“Grand guignol all’italiana” di Vittorio Franceschi. All’Eliseo con Lunetta Savino
Grand guignol all’amatriciana
Grand guignol all’italiana è un testo che dormiva da quindici anni in un cassetto del suo autore, Vittorio Franceschi, e forse era bene che lì restasse. Invece lo ha tirato fuori il regista Alessandro D’Alatri e lo ha spiattellato sul palcoscenico del teatro Eliseo di Roma. Franceschi è un bravo autore ma siccome persino Goldoni ha scritto roba modesta, certe volte astenersi non è peccato.
Del grand guignol qui non c’è nulla a parte il finale dove tutti i personaggi vengono ammazzati a pistolettate. Forse perché è “all’italiana”, come dire, all’amatriciana. Eppure Franceschi sa cos’è questo genere di teatro francese che ha avuto i suoi esordi fra fine Ottocento e primi Novecento per poi spegnersi nel corso del secolo: “Si caratterizza come teatro a tinte forti – scrive in una nota l’autore – anzi fortissime, farsesco e macabro, dove scorrono in abbondanza – insieme al sangue e in barba al “bon ton” – grossolanità, violenza, cinismo, storie da cronaca nera con squartamenti e lacrime, truci vendette, eros e bordello, in uno srotolarsi dinamico di intrecci da drammone popolare, senza lieto fine. Tutto ciò con effetti, a volte, di involontaria e grottesca comicità. L’aggettivo “granguignolesco” che tutti conosciamo e adoperiamo, affonda le proprie radici in quella paccottiglia lì”.
Dire che si fa il grand guignol quando non lo si fa, significa fuorviare il pubblico, perché non sta scritto nella Costituzione che i cittadini debbano essere edotti d’ogni corrente teatrale inventata dagli uomini, soprattutto quando si tratta di generi ormai desueti.

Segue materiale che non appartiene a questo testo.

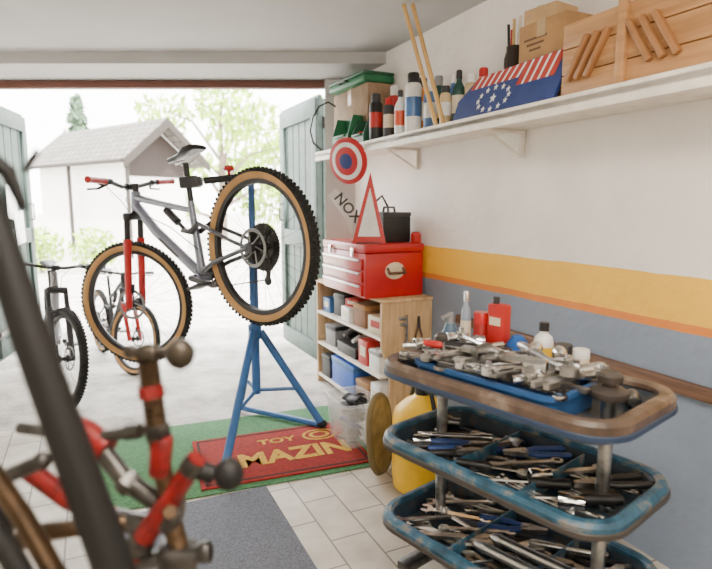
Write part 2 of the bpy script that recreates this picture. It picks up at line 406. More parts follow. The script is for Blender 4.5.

Nel frattempo, che è un frappè di tempo, in scena si chiacchiera e si deve arrivare oltre l’intervallo per capire la ragione per cui i personaggi sono lì: vogliono partecipare a un concorso che mette in palio venti milioni di euro per chi scriverà il nuovo inno nazionale. Ogni tanto c’è qualche battuta buona ma casca come dal pero anche perché D’Alatri non dimostra d’avere mano per la farsa, che tale questa è. Quel che deve fare una regia in uno spettacolo comico è di tenere sempre il pubblico in tensione, sul bordo dello sghignazzo, in modo che quando arriva la battuta buona, la risata generale sia liberatoria come una promessa mantenuta. Si chiama regia brillante. Il testo è volutamente farcito di luoghi comuni che dovrebbero dare idea d’uno spaccato d’Italia becera, cafona e incolta: “Dante è Dante”, “Bisogna essere moderni, l’Italia è cambiata; “Nel mondo c’è molta violenza, però ci sono anche persone sensibili”, “Ci sono minoranze che stanno emergendo e bisogna tenerne conto” e via di questo passo.
Insomma il testo sarebbe una piccola “comédie de moeurs”, uno commedia di critica dei costumi, affidata a delle figurine sbiadite che sono una colf, un salumiere, una guida turistica con una moglie isterica che lo tradisce e un postino effeminato. Ma né l’autore, né la regia né tantomeno gli attori riescono a costruire dei personaggi, a dare loro un minimo di spessore e credibilità. Tutta la compagnia è deludente, priva di ritmo, di tempi comici. Il più bravo di tutti è il fonico che aziona sempre al momento giusto la registrazione del cane di casa che abbaia ferocemente. Ma la locandina non dice il suo nome. Mentre riporta quelli degli interpreti, che è giusto nominare visto che erano presenti ma sulla prova dei quali è bene, dopo tanto inutile chiacchiericcio in scena, fare silenzio. In ordine strettamente alfabetico sono: Umberto Bortolani, Carmen Giardina, Sebastian Gimelli Morosini, Andrea Lupo e Lunetta Savino.